A carcass of a hippo at the shores of Lake Kenyatta in Mpeketoni Lamu on December 21. The lake is drying at an alarming rate and could turn into a desert in three years. /Alphonce Gari
A carcass of a hippo at the shores of Lake Kenyatta in Mpeketoni Lamu on December 21. The lake is drying at an alarming rate and could turn into a desert in three years. /Alphonce Gari

The drying up of Lake Kenyatta in Mpeketoni two months ago has hurt irrigation farming.

The lake, one of the oldest and largest natural fresh water lakes, dried up in the drought in many parts of Lamu county.

More than 6,000 farmers from Mpeketoni and its environs depended on water from the lake, but have now quit farming.

Last month, residents discovered a fresh water well close to the lake.

They said, however, the well cannot meet the needs of all farmers and residents.

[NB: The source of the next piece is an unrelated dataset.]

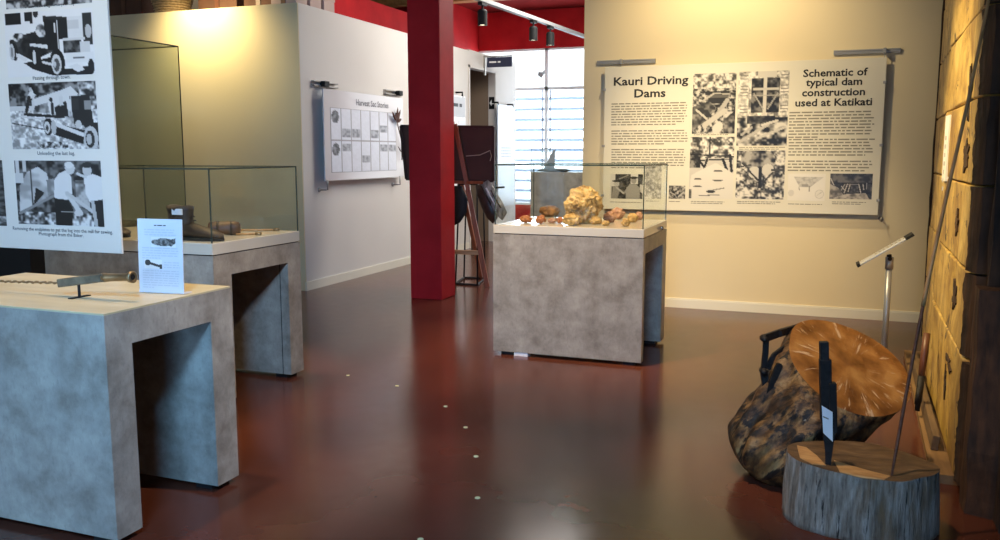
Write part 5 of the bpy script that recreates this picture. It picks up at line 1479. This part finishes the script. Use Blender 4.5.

In a move to save wildlife that depend on the lake, locals used a generator to pump water from the well into the lake.

But they said they could not pump water from the well to their farms.

“We pray the rains come quickly. We have tried sinking boreholes around the lake to keep our irrigation farming going but to no avail,” resident Samuel Chege said.

He continued, “Nothing seems to be working.”